Professor Mauricio Barahona obtained a PhD in Theoretical Physics (Dynamical Systems) from the Massachusetts Institute of Technology (MIT) under the supervision of Steve Strogatz in the Department of Mathematics. His thesis co-advisors were Mehran Kardar (Physics) and Terry Orlando (EECS). His thesis dealt with the spatio-temporal dynamics of networks of Josephson junctions – superconducting electronic devices that can be described as coupled nonlinear oscillators. Concurrently with his PhD work, he developed methods for nonlinear data analysis based on dynamical embeddings and time series analysis.

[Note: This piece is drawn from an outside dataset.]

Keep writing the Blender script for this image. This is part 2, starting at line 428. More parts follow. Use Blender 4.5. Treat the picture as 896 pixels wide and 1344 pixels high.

Mauricio then obtained Fellowships to conduct postdoctoral research, first at Stanford University and then at the California Institute of Technology. At Stanford, he worked with Mac Beasley on properties of oscillator synchronization with applications to pattern detection. At Caltech, he worked with John Doyle in the Department of Control and Dynamical Systems on rigorous bounds of model reduction techniques for dynamical systems. He also developed his research on the links between dynamics and graph-theoretical properties aimed at the analysis of network dynamics.
Mauricio joined the newly formed Department of Bioengineering at Imperial as a Lecturer in 2001 and became a Reader in Biomathematics in 2004. In 2011, he moved to the Department of Mathematics as Chair of Biomathematics. Since 2016, he has been Director of the EPSRC Centre for Mathematics of Precision Healthcare.